Saturday, April 26, 2014

Water to Wine (some of my story) - Brian Zahnd

Ten years later it’s time to tell some of my story…
I was halfway to ninety, midway through life, and I’d reached a full-blown crisis. Call it a garden variety mid-life crisis if you want, but it was something more than that. You might say it was a theological crisis, though that makes it sound too cerebral. The unease I felt came from a deeper place than a mental file labeled “theology.” My life was like that U2 song stuck on repeat — I Still Haven’t Found What I’m Looking For. I was wrestling with an uneasy feeling that the kind of Christianity I had built my life around was somehow deficient. Not wrong, but lacking. It seemed watery and weak. In my most honest moments I couldn’t help but notice that the Christianity I knew seemed to lack the kind of robust authenticity that made Jesus so fascinating. And I’d always been utterly fascinated by Jesus. Jesus wasn’t in question, but Christianity American style was.
I became a committed Christian during the Jesus Movement. I was the high school “Jesus freak” and by the tender age of twenty-two I had founded a church — as ridiculous as that sounds now!
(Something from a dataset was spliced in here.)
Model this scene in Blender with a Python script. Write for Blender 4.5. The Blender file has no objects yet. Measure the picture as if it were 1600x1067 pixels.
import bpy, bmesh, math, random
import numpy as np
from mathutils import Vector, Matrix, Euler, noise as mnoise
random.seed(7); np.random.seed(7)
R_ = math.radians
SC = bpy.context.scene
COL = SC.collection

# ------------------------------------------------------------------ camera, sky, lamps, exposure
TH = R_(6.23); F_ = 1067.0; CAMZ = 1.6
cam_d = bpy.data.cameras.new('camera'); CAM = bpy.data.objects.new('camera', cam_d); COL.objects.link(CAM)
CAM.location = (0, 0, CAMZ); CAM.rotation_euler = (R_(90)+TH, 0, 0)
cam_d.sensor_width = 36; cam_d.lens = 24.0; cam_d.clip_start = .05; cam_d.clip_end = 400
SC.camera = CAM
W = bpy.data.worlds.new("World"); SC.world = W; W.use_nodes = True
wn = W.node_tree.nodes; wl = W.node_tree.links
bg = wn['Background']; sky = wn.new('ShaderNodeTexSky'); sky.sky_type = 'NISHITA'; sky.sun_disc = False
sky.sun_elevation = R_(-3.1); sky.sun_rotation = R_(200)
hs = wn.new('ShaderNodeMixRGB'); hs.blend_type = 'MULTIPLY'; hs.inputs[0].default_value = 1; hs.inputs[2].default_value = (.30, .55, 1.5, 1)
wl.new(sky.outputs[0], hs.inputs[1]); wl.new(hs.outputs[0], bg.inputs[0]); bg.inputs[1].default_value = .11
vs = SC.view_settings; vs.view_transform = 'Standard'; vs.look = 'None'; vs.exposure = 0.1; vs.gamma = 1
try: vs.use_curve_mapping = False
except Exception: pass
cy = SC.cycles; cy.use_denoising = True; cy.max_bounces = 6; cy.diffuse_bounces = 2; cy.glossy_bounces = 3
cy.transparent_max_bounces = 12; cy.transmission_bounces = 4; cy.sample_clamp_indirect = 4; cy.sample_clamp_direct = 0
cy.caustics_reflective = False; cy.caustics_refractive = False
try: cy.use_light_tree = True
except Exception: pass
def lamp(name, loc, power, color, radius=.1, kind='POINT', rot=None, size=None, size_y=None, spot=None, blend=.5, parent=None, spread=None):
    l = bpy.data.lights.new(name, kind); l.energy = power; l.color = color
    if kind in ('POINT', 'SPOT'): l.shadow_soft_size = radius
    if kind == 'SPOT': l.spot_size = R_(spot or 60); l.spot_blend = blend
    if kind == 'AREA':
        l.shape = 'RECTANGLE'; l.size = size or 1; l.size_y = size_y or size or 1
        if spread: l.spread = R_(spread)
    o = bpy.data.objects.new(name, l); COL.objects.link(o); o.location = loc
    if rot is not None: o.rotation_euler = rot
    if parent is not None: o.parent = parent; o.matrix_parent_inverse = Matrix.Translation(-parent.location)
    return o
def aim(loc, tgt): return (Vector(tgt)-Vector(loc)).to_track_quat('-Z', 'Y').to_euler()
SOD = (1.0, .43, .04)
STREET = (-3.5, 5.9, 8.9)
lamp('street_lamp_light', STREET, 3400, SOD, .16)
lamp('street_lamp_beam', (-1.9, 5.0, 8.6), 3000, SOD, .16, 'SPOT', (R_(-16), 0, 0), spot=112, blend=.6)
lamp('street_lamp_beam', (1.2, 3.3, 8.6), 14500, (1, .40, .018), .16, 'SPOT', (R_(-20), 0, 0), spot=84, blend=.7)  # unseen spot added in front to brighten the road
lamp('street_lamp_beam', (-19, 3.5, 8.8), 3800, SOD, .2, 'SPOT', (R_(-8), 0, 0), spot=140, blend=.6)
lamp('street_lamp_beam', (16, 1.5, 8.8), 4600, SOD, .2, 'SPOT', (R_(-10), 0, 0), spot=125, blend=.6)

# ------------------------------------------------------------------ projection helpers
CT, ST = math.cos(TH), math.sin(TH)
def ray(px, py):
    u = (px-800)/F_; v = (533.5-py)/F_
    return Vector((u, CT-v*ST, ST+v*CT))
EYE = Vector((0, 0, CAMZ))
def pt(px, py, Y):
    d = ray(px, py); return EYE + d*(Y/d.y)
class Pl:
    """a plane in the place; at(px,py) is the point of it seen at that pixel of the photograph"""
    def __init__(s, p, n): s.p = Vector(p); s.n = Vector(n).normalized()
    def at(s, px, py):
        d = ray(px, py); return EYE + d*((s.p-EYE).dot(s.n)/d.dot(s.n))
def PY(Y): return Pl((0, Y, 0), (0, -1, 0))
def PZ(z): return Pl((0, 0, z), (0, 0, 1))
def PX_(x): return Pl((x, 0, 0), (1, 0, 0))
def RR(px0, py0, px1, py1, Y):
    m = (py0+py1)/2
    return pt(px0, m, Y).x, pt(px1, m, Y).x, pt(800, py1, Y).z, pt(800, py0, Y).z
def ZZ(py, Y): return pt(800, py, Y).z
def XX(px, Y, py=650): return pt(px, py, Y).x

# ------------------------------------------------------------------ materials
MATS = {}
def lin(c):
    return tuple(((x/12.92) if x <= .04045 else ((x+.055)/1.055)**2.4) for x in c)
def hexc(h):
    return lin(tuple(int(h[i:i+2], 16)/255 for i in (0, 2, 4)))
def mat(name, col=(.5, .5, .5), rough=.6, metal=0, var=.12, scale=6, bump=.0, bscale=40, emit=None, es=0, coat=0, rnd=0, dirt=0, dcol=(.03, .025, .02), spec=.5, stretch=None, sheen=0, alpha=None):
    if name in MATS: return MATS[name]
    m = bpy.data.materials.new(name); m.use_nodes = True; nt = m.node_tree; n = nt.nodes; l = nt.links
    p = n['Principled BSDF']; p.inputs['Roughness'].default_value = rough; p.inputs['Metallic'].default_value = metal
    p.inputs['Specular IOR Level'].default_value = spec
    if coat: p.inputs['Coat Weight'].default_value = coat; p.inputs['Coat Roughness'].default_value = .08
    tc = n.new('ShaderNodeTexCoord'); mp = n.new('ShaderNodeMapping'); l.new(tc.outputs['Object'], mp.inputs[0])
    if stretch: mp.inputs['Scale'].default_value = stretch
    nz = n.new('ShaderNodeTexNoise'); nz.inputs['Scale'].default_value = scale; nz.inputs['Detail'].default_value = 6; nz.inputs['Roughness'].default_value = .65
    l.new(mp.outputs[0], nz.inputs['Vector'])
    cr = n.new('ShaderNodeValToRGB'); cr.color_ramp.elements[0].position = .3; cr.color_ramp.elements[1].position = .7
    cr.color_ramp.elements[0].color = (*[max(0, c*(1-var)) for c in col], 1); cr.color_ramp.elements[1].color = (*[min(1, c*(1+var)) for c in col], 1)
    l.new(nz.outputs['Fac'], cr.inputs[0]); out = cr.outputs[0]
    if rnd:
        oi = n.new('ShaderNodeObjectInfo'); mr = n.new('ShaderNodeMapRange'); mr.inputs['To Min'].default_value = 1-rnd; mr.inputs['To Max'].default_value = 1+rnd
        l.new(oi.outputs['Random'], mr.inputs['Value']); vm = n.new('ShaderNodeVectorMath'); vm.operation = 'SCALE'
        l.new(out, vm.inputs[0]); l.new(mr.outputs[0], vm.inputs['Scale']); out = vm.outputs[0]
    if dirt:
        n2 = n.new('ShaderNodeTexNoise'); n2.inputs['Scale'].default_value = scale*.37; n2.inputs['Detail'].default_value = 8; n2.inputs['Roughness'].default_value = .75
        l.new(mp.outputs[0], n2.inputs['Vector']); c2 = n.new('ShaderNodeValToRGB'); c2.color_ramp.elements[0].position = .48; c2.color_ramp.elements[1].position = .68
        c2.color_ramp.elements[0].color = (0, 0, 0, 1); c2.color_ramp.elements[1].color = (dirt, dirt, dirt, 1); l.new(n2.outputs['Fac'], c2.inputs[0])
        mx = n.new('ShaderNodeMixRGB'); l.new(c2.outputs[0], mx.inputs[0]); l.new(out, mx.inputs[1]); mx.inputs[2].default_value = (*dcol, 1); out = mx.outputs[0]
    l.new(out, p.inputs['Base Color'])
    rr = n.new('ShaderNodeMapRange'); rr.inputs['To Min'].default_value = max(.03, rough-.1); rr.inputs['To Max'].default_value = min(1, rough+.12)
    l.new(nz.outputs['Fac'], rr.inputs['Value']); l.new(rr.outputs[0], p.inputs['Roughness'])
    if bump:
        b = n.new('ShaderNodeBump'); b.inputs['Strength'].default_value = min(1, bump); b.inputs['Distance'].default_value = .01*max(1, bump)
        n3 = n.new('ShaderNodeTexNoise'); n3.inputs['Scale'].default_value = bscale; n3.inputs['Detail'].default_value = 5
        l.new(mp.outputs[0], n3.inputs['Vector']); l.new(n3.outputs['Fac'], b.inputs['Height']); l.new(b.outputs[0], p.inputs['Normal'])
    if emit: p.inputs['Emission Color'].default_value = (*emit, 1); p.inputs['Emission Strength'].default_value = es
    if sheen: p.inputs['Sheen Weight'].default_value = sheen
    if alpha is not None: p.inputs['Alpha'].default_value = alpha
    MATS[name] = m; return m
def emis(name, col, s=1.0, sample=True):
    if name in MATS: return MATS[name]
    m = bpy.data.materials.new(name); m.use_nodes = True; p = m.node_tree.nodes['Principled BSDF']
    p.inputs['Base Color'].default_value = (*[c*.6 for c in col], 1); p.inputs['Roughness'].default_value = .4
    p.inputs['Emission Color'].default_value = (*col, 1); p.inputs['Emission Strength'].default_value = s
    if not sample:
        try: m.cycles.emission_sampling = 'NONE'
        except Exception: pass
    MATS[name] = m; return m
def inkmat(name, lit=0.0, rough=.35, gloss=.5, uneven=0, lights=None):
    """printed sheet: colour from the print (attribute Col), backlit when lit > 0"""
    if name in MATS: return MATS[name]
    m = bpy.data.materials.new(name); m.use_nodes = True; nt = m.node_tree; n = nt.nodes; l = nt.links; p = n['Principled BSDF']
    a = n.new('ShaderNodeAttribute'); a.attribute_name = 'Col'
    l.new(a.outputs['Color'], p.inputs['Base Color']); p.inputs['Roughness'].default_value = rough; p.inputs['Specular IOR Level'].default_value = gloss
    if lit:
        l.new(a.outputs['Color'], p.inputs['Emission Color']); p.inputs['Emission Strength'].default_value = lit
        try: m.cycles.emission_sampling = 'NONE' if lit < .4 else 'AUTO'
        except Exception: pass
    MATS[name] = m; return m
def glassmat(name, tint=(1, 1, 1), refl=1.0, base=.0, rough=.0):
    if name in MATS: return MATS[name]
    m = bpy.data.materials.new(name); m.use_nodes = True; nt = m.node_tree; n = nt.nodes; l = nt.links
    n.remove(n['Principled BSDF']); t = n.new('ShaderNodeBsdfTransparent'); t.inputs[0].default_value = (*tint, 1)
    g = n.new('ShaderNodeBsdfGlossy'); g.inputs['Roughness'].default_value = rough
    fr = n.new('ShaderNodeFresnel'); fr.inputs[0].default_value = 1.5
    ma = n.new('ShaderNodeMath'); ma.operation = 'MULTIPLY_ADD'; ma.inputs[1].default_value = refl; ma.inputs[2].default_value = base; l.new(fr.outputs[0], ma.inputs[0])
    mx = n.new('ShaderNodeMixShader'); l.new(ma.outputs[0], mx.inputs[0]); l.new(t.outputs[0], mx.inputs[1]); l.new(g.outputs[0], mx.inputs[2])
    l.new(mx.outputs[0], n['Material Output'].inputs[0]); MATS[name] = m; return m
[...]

After a prolonged slow start I eventually enjoyed what most would call a “successful ministry.” At one point during the 1990’s our church was dubbed “one of the twenty fastest growing churches in America.” I was a success. Ta-da!
But by 2003, now in my mid-forties, I had become, what shall I say?…bored, restless, discontent. From a certain perspective things couldn’t have been better. I had a large church with a large staff supported by a large budget worshiping in a large complex. I was large and in charge! I had made it to the big time. But I had become increasingly dissatisfied. I was weary of the tired clichés of bumper-sticker evangelicalism. I was disenchanted by a paper-thin Christianity propped up by cheap certitude. The politicized faith of the Religious Right was driving me crazy. I was yearning for something deeper, richer, fuller. Let me say it this way —I was in Cana and the wine had run out. I needed Jesus to perform a miracle.